Thursday, 17 September 2015 16:00

‘Ikonic’ rural broadcaster hangs up mike

Written by 
Kevin Ikin’s dulcet tones have been on rural radio for 30 years. Kevin Ikin’s dulcet tones have been on rural radio for 30 years.

One of New Zealand’s great farming voices recently made his last broadcast and quietly slipped into retirement at age 65. 

It ended a near 30 year career in that role, on top of 10 years in daily newspaper journalism.

Kevin Ikin was the consummate journalist and broadcaster and a personal friend and colleague. I claim some credit for his career in that I hired him when I was editor of Radio New Zealand ‘Rurals’ in early 1986. When he phoned me from Dunedin asking for a job I didn’t do the formal interview stuff – just made a few calls to colleagues who told me I’d be nuts not to hire him. So I rang him back and the deal was done in a matter of hours.

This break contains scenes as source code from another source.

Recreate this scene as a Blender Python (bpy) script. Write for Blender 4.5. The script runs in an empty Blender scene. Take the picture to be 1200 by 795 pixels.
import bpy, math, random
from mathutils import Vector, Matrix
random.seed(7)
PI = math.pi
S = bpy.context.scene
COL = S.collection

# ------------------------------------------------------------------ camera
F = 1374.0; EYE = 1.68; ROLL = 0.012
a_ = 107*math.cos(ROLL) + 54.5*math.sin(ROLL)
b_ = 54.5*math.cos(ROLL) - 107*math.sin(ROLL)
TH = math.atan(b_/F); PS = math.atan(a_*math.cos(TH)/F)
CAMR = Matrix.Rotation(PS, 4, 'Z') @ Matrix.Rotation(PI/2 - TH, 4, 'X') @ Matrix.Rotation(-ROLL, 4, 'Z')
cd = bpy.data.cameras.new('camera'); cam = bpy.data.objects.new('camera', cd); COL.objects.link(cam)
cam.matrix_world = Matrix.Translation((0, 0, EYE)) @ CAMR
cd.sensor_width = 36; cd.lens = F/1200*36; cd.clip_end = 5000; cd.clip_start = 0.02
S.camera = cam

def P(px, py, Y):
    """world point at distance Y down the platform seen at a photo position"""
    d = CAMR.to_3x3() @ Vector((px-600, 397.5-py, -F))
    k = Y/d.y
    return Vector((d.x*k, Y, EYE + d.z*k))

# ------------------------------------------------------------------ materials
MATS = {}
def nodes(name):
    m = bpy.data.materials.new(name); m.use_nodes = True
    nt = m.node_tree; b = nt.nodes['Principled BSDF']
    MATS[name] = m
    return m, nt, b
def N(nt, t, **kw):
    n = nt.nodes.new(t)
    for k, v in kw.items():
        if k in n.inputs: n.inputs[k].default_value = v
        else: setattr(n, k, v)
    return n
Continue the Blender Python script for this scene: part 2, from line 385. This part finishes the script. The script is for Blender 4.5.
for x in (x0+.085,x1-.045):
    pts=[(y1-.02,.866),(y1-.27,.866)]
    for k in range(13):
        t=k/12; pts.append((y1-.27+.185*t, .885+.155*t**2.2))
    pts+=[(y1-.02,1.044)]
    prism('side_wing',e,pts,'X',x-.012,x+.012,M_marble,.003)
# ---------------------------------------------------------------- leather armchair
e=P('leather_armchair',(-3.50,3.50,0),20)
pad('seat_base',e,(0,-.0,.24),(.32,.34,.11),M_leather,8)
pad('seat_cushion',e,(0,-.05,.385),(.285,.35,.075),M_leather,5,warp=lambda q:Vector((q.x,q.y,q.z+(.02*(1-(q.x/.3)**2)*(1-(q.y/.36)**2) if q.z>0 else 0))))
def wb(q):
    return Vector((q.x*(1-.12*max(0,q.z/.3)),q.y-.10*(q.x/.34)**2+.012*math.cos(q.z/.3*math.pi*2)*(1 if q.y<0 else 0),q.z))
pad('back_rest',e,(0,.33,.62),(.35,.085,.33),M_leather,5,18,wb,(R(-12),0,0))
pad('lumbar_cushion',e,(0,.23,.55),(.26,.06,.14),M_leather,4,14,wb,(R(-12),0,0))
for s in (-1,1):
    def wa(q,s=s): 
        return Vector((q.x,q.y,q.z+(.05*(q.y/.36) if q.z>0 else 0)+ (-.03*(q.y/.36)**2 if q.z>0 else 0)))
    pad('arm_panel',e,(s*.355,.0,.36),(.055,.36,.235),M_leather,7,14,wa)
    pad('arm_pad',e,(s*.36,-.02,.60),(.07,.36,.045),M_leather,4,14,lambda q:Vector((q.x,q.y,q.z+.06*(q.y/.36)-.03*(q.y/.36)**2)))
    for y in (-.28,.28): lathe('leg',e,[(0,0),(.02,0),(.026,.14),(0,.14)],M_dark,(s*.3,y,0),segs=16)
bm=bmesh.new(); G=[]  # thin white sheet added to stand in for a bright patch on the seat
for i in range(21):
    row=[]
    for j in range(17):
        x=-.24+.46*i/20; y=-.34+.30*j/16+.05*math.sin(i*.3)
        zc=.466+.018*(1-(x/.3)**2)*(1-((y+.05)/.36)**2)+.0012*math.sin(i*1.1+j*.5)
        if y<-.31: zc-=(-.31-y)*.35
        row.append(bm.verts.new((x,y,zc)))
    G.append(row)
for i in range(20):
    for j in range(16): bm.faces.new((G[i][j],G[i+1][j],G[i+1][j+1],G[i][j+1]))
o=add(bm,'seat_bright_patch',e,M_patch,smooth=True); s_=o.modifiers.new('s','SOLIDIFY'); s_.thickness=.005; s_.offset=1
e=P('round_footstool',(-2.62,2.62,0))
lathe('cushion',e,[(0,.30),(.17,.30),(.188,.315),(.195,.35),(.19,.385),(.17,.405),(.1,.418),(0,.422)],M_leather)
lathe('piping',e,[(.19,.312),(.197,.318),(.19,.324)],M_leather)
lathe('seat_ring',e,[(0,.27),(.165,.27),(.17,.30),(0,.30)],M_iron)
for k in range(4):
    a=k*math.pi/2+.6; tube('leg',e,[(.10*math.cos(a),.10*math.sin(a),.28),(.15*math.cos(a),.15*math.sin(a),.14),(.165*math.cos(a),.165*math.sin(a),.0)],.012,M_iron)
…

Although I left Rurals 18 months later to work on the ‘dark side’ -- public relations – we have remained great mates and Kevin has never faltered in his commitment to rural NZ. Think of any event in the primary sector in the past 30 years and he has been the person who has brought it to the nation -- into the cowsheds and over lunch tables – on Radio NZ ‘National’.

He has reported on the transformational changes in the sector at home and in markets abroad. Ikin has covered major floods, droughts and biosecurity incursions, not to mention the intriguing politics of farmer and industry organisation.

All the while, the staff at Rurals has slowly been cut back from the heady days of the 1980’s (19 rural journalists) to a mere two of today – himself and an assistant. Speaking of assistants, in the course of his career Ikin has trained many new and young people in rural journalism and all speak highly of him. 

Ikin was not a person to seek the limelight and his quiet manner often disguised his ability to ask probing and hard questions and to get great stories. He was firm and unyielding in seeking answers, but never aggressive or abusive, and he valued facts and truth.

There is another side of Kevin Ikin: he’s an amazingly talented musician with a passion for folk and especially Celtic music. 

Tributes have come from high places in the primary sector -- ministers, officials and captains of industry, all of whom hold Ikin in the highest regard. 

His farewell from Radio NZ saw some of his mates from the 1980’s there to see him sign off in style and this he did. Few people realise Kevin wrote and recorded the theme for the Saturday morning rural programme ‘Country Saturday’ (now ‘Country Life’).  His last act at his farewell was to play this theme for an appreciative audience.

There have been many great rural broadcasters – Barnes, Torley and Follas immediately come to mind. They were great broadcasters and nice people to boot. Kevin Ikin should rightly be placed alongside these greats.